Your goal
Please give back word for word the lines below, from the first one through the one with "from mathutils import Vector, Matrix".

---- Listed entries

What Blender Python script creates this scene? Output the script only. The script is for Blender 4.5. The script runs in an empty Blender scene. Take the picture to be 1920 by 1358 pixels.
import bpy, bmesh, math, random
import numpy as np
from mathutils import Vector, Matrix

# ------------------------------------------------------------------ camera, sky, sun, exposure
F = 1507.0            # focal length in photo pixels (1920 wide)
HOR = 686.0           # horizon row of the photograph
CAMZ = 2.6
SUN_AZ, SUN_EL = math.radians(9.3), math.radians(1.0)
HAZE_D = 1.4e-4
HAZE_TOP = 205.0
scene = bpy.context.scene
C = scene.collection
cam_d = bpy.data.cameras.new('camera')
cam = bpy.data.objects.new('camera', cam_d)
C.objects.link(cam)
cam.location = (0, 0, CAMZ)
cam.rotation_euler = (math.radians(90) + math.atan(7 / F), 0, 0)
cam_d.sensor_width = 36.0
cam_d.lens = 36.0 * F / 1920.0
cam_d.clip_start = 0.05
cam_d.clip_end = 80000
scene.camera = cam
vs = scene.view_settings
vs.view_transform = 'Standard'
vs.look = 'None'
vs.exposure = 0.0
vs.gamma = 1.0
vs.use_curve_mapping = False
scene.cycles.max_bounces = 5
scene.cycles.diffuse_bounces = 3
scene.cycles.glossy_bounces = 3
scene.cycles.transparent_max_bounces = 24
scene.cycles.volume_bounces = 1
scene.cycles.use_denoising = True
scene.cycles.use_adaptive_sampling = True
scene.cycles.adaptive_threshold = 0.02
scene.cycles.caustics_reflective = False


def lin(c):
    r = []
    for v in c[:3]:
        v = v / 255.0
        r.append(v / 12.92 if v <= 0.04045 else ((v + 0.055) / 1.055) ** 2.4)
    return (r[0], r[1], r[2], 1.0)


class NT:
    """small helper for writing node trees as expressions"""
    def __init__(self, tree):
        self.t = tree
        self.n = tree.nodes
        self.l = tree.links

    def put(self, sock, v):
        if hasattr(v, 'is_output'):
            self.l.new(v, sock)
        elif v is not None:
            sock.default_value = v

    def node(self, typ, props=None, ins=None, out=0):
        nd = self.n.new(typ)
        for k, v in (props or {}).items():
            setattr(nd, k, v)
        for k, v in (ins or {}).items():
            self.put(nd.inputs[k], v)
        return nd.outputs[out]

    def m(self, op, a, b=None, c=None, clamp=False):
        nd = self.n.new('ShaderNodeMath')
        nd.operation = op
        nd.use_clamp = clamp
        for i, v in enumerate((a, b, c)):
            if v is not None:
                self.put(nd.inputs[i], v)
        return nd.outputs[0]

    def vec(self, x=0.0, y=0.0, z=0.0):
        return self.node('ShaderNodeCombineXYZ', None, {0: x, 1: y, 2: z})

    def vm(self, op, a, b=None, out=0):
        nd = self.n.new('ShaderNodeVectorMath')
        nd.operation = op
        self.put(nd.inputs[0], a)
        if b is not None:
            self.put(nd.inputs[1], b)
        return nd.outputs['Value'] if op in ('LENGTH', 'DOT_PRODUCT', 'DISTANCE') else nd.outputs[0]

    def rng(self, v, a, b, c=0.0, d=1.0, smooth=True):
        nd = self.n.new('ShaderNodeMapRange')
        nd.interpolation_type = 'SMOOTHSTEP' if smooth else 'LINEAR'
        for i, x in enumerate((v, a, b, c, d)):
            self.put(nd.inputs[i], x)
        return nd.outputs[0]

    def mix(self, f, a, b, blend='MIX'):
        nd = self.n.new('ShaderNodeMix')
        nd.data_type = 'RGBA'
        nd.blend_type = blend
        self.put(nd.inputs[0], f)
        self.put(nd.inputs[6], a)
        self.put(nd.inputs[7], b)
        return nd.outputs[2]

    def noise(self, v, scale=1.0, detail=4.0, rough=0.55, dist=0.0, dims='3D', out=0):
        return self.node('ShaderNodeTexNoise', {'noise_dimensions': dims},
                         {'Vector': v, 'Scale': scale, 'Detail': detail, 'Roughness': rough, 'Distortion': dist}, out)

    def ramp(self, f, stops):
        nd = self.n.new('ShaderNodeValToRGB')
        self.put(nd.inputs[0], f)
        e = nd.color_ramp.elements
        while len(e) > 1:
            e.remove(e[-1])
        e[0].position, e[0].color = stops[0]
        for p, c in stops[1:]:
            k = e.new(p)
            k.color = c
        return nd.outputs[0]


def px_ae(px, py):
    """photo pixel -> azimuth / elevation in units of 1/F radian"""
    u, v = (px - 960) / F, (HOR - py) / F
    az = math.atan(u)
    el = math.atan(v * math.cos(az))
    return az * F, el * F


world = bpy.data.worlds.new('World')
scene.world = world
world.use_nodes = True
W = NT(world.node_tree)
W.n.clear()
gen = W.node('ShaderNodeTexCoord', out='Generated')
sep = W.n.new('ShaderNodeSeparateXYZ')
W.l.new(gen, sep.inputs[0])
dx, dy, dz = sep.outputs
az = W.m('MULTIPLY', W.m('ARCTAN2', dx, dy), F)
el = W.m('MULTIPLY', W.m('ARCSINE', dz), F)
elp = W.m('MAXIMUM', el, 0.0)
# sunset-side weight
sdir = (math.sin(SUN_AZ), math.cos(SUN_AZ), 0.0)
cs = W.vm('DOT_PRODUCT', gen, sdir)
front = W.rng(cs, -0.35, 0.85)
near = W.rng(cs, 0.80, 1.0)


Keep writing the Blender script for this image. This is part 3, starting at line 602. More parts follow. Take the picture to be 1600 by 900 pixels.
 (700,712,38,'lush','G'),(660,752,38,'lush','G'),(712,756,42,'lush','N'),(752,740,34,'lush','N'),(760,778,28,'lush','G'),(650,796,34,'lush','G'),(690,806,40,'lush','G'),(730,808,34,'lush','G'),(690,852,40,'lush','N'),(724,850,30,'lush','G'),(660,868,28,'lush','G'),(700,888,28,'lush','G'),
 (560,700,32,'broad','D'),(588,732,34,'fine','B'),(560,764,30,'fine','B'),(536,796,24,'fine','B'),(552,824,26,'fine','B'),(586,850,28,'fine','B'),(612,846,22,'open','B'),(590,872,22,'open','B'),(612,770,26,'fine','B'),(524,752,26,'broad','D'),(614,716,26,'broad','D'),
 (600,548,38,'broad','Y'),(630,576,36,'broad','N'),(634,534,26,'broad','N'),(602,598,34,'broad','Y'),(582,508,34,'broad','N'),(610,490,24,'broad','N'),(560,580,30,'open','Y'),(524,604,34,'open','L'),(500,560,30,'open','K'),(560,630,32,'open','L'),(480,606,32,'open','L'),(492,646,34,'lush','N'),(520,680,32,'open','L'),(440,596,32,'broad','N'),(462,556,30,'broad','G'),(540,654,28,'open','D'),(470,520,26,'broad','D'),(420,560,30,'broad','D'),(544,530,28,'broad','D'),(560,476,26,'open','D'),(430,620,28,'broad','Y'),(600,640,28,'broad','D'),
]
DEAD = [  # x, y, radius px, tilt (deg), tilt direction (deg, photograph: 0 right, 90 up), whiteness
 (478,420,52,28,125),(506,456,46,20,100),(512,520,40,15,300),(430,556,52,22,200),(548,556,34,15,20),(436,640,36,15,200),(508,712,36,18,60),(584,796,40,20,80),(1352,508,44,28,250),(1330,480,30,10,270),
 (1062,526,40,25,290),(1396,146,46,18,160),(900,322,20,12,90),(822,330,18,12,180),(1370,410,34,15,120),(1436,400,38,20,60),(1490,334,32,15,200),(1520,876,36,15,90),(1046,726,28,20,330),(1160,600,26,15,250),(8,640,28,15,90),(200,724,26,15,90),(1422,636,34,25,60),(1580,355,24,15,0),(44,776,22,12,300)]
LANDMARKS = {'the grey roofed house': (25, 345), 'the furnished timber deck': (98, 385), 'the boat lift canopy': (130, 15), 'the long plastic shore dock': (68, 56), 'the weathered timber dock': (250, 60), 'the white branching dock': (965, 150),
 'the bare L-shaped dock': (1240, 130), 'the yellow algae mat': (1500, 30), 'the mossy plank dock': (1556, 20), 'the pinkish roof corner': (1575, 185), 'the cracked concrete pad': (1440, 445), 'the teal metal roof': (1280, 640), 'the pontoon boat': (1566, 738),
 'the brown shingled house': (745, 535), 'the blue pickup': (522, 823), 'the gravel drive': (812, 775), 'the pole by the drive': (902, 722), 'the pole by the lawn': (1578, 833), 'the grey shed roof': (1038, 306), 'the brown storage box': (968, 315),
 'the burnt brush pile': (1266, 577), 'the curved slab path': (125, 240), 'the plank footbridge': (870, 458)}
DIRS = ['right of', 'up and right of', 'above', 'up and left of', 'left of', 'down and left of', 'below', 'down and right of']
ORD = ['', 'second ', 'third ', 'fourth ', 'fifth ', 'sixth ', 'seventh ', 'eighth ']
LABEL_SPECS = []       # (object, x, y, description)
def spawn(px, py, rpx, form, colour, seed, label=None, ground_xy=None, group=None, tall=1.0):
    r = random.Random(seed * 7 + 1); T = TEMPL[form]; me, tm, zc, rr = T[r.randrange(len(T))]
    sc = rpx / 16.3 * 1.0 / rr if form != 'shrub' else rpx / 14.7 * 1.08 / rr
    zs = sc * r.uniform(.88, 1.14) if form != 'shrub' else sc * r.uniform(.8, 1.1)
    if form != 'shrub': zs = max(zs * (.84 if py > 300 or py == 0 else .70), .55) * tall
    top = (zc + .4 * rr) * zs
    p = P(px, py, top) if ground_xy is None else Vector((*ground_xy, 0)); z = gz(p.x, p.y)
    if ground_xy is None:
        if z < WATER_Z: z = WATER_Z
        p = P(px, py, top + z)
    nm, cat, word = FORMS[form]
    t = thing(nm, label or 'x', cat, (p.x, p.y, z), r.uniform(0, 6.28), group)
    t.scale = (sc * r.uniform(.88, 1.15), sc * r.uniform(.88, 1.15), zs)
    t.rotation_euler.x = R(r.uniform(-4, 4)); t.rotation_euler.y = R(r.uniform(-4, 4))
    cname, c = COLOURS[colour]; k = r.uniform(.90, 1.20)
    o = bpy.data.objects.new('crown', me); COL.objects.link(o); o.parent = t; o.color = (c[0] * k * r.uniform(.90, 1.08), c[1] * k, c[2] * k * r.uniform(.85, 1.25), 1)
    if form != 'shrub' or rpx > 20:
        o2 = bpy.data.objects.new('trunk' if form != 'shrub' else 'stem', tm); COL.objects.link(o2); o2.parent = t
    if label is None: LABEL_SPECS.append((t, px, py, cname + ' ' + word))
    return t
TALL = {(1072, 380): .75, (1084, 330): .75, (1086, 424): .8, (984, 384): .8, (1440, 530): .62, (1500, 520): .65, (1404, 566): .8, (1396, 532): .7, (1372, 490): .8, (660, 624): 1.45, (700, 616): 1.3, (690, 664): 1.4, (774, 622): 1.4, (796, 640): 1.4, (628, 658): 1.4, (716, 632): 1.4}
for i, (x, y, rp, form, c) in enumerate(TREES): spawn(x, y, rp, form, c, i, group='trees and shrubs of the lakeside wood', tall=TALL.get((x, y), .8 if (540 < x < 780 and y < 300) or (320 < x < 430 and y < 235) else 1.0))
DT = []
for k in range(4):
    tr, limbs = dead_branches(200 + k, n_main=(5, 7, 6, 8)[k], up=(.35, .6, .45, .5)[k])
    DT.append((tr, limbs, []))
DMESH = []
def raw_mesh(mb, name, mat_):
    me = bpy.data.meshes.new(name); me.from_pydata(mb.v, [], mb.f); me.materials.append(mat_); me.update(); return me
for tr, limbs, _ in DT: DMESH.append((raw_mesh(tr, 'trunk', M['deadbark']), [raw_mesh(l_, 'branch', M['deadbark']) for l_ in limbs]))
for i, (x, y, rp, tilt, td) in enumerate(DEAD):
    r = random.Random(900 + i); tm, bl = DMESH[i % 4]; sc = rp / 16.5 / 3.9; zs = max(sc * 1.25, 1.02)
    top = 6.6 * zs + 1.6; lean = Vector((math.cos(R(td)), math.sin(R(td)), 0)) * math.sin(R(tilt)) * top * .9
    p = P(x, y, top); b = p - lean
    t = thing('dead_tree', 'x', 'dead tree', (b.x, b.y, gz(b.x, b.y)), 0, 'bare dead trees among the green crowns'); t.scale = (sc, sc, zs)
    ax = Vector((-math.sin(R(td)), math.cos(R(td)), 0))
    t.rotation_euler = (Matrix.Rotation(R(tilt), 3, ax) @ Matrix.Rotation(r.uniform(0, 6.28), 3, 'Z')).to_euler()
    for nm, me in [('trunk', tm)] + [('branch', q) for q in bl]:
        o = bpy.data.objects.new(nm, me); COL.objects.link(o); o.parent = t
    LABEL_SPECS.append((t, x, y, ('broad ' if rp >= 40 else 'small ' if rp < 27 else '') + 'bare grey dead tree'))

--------

Answer
What Blender Python script creates this scene? Output the script only. The script is for Blender 4.5. The script runs in an empty Blender scene. Take the picture to be 1920 by 1358 pixels.
import bpy, bmesh, math, random
import numpy as np
from mathutils import Vector, Matrix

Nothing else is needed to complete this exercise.